Ajemian was playing totally unplugged and unamplified in the small space, dragging has bass back and forth to get right up close with different members of the audience. His playing was "free", in the jazz sense, and even when plucking the strings, it was still strongly percussive and filled with liquid-like tempo changes. And then, unexpectedly, he flipped the script on everything he had done so far by plunging into a magnetically engaging cover of Stan Rogers' "Northwest Passage".
After telling the story of how on the previous night someone had requested "The Gambler" and he'd obliged, of course the crowd wouldn't let him go on without doing it. And everyone joined in to sing as the song got through a verse and chorus. With the back-and-forth going on between Ajemian and the crowd, it felt more like hanging out in a friend's living room than a gig. He closed out with his own "100 Rainy Days", bowed and melodic but the playing still expressive. And unexpectedly, that led back into a reprise of "The Gambler", and the set ended with the crowd clapping and singing along. Fantastic stuff from a set I had no expectations about going in.
Listen to a track from this set here.
Ajemian stayed on stage — or, more exactly, moved back onto the stage area from his perch at the edge of the seated crowd — to back up his friend Keith Wood, who is the driving force behind Hush Arbors. Normally playing with a full band, on this night it was just the pair with Ajemian backing Wood's acoustic guitar and high, keening vocals. This stripped-down format suited the room and the late hour, intimate crowd vibe.
The set lead off with "Follow Closely" from 2008's self-titled effort3 but most of the songs came from the more recent Yankee Reality. The most distinctive thing here was Wood's helium-voiced reverb-heavy vocals — Woods' Jeremy Earl comes to mind a little here — which were put to work in the service of his folk-y compositions. If "New Weird America" is indeed a genre, this would be a part of it.

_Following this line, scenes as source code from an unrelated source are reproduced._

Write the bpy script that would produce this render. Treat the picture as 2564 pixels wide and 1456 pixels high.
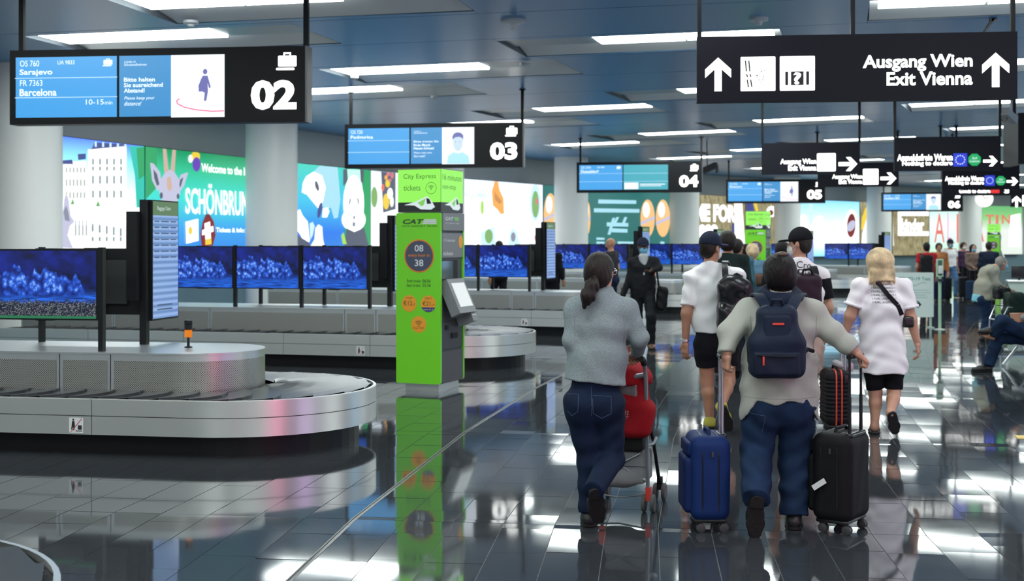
import bpy, bmesh, math, random
import numpy as np
from mathutils import Vector, Matrix, Euler, noise as mnoise

random.seed(7); RNG = np.random.default_rng(7)
for _o in list(bpy.data.objects): bpy.data.objects.remove(_o)
SC = bpy.context.scene
COL = SC.collection
PI = math.pi

# ------------------------------------------------------------------ camera, world, exposure
FPX, CX, HY, EYE = 3200.0, 1282.0, 606.0, 1.70
cam_d = bpy.data.cameras.new('camera'); cam = bpy.data.objects.new('camera', cam_d); COL.objects.link(cam)
cam.location = (0, 0, EYE); cam.rotation_euler = (PI/2, 0, 0)
cam_d.sensor_width = 36.0; cam_d.lens = FPX/2564*36.0
cam_d.shift_y = -(728-HY)/2564.0
cam_d.clip_end = 400
cam_d.dof.use_dof = True; cam_d.dof.focus_distance = 7.9; cam_d.dof.aperture_fstop = 3.4
SC.camera = cam
world = bpy.data.worlds.new('hall_ambient'); SC.world = world; world.use_nodes = True
world.node_tree.nodes['Background'].inputs[0].default_value = (0.35, 0.45, 0.55, 1)
world.node_tree.nodes['Background'].inputs[1].default_value = 0.15
SC.view_settings.view_transform = 'Standard'; SC.view_settings.look = 'None'
SC.view_settings.exposure = 0.0; SC.view_settings.gamma = 1.0
SC.view_settings.use_curve_mapping = False
SC.cycles.max_bounces = 5; SC.cycles.diffuse_bounces = 2; SC.cycles.glossy_bounces = 4; SC.cycles.transmission_bounces = 4
SC.cycles.sample_clamp_indirect = 6.0; SC.cycles.use_adaptive_sampling = True; SC.cycles.adaptive_threshold = 0.02
LIGHT_STRENGTH = 15.0       # ceiling panels
AD_STRENGTH = 1.5          # backlit posters

# ------------------------------------------------------------------ plan of the curved hall
CCX, CCY = 75.0, -2.0      # centre of the hall's arc
def P(r, phi, z=0.0):
    a = math.radians(phi); return Vector((CCX - r*math.cos(a), CCY + r*math.sin(a), z))
def at(px, py, Y): return Vector(((px-CX)/FPX*Y, Y, EYE-(py-HY)/FPX*Y))
def onfloor(px, py):
    Y = EYE*FPX/(py-HY); return Vector(((px-CX)/FPX*Y, Y, 0))
def phi_at(px, r):
    k = (px-CX)/FPX   # ray X = k Y meets circle r
    a = 1+k*k; b = -2*k*CCX - 2*CCY; c = CCX**2+CCY**2-r*r
    Y = (-b+math.sqrt(b*b-4*a*c))/(2*a)
    return math.degrees(math.atan2(Y-CCY, CCX-k*Y))
def polar(v): return math.hypot(CCX-v[0], v[1]-CCY), math.degrees(math.atan2(v[1]-CCY, CCX-v[0]))

# ------------------------------------------------------------------ materials
MATS = {}
def mat(name, col=(0.5,0.5,0.5), rough=0.5, metal=0.0, emis=None, estr=0.0, ior=None, coat=0.0, alpha=None, trans=0.0, sheen=0.0,
        bump=None, var=None, spec=None):
    """bump=(scale, strength[, stretch xyz]) fine relief; var=(scale, amount) colour grain"""
    if name in MATS: return MATS[name]
    m = bpy.data.materials.new(name); m.use_nodes = True
    nt = m.node_tree; b = nt.nodes['Principled BSDF']
    b.inputs['Base Color'].default_value = (*col, 1); b.inputs['Roughness'].default_value = rough
    b.inputs['Metallic'].default_value = metal
    if spec is not None: b.inputs['Specular IOR Level'].default_value = spec
    if ior: b.inputs['IOR'].default_value = ior
    if coat: b.inputs['Coat Weight'].default_value = coat; b.inputs['Coat Roughness'].default_value = 0.08
    if trans: b.inputs['Transmission Weight'].default_value = trans
    if sheen: b.inputs['Sheen Weight'].default_value = sheen
    if alpha is not None: b.inputs['Alpha'].default_value = alpha
    if emis: b.inputs['Emission Color'].default_value = (*emis, 1); b.inputs['Emission Strength'].default_value = estr
    tc = None
    if bump or var:
        tc = nt.nodes.new('ShaderNodeTexCoord')
    if bump:
        mp = nt.nodes.new('ShaderNodeMapping'); nz = nt.nodes.new('ShaderNodeTexNoise'); bp = nt.nodes.new('ShaderNodeBump')
        if len(bump) > 2: mp.inputs['Scale'].default_value = bump[2]
        nz.inputs['Scale'].default_value = bump[0]; nz.inputs['Detail'].default_value = 4
        bp.inputs['Strength'].default_value = bump[1]; bp.inputs['Distance'].default_value = 0.01
        nt.links.new(tc.outputs['Object'], mp.inputs['Vector']); nt.links.new(mp.outputs['Vector'], nz.inputs['Vector'])
        nt.links.new(nz.outputs['Fac'], bp.inputs['Height']); nt.links.new(bp.outputs['Normal'], b.inputs['Normal'])
    if var:
        nz = nt.nodes.new('ShaderNodeTexNoise'); nz.inputs['Scale'].default_value = var[0]; nz.inputs['Detail'].default_value = 5
        rp = nt.nodes.new('ShaderNodeValToRGB')
        lo = tuple(c*(1-var[1]) for c in col); hi = tuple(min(1, c*(1+var[1])) for c in col)
        rp.color_ramp.elements[0].position = 0.3; rp.color_ramp.elements[0].color = (*lo, 1)
        rp.color_ramp.elements[1].position = 0.7; rp.color_ramp.elements[1].color = (*hi, 1)
        nt.links.new(tc.outputs['Object'], nz.inputs['Vector']); nt.links.new(nz.outputs['Fac'], rp.inputs['Fac'])
        nt.links.new(rp.outputs['Color'], b.inputs['Base Color'])
    MATS[name] = m; return m
def emat(name, col, s=1.0, big=False):
    if name in MATS: return MATS[name]
    m = mat(name, (0.02,0.02,0.02), 0.3, emis=col, estr=s)
    if not big: m.cycles.emission_sampling = 'NONE'     # small print: found by bounced rays only
    return m

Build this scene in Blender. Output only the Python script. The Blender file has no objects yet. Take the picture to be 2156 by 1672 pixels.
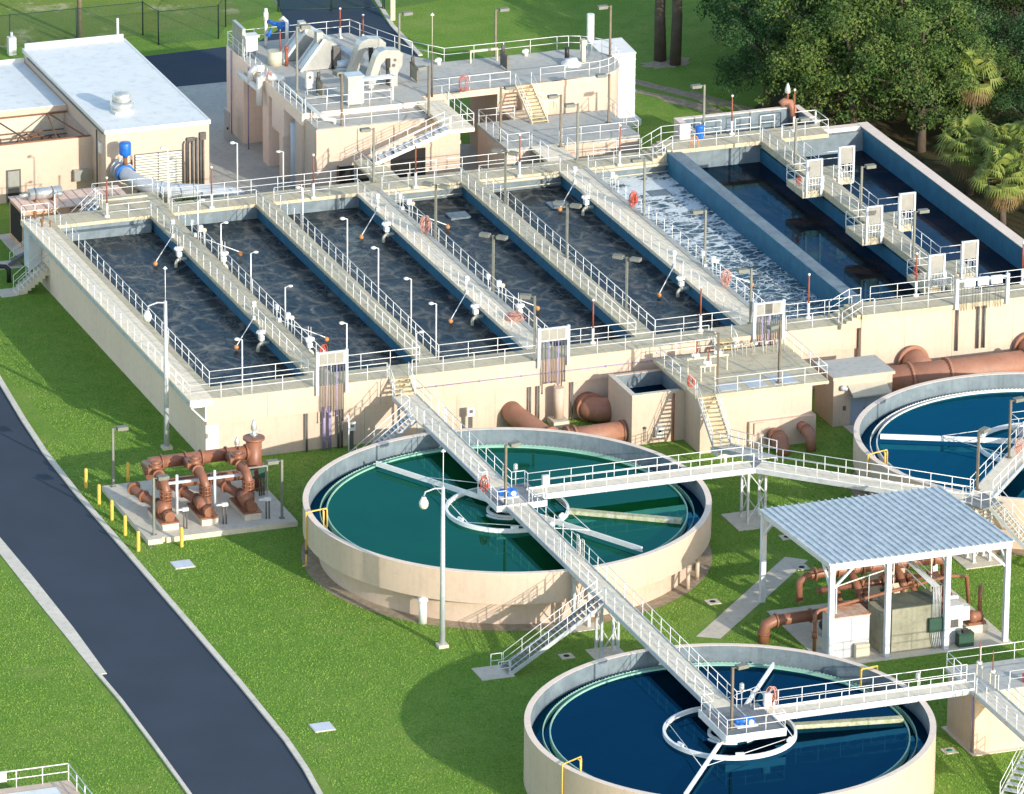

The band featured mostly compactly-constructed songs, though "Devil Made You High" extended out for around seven minutes. Ajemian's bass (here nimble and more conventionally handled than during his own set) and vocals were a warm complement, and he added some nice rat-a-tat percussion on "Coming Home". There was a slightly rootsy undercurrent throughout, but most clearly on closer "Whisky", played specifically because Ajemian wanted to hear it.
Enjoyable stuff. It didn't make the same strong impact on me that Ajemian's set had, but it was a most pleasant way to round out the night, after which I put my shoes back on and tromped out into the cold and snowy night.
Listen to a track from this set here.
1 For the didactically/historically inclined, it was WL 514.
2 Anyone looking to explore further into the realms of "weird"/"out" music — from mutant pop to spazz to noise to drone — would do well to trust the curatorial skills that Tad beings to his Burn Down the Capital shows, which concern themselves more with pushing musical limits than chasing trends, all while fostering community and putting on shows in new and interesting places.
3 Wood has released quite a lot of music under the Hush Arbors banner, but this was the first to get wider distribution from the Ecstatic Peace label.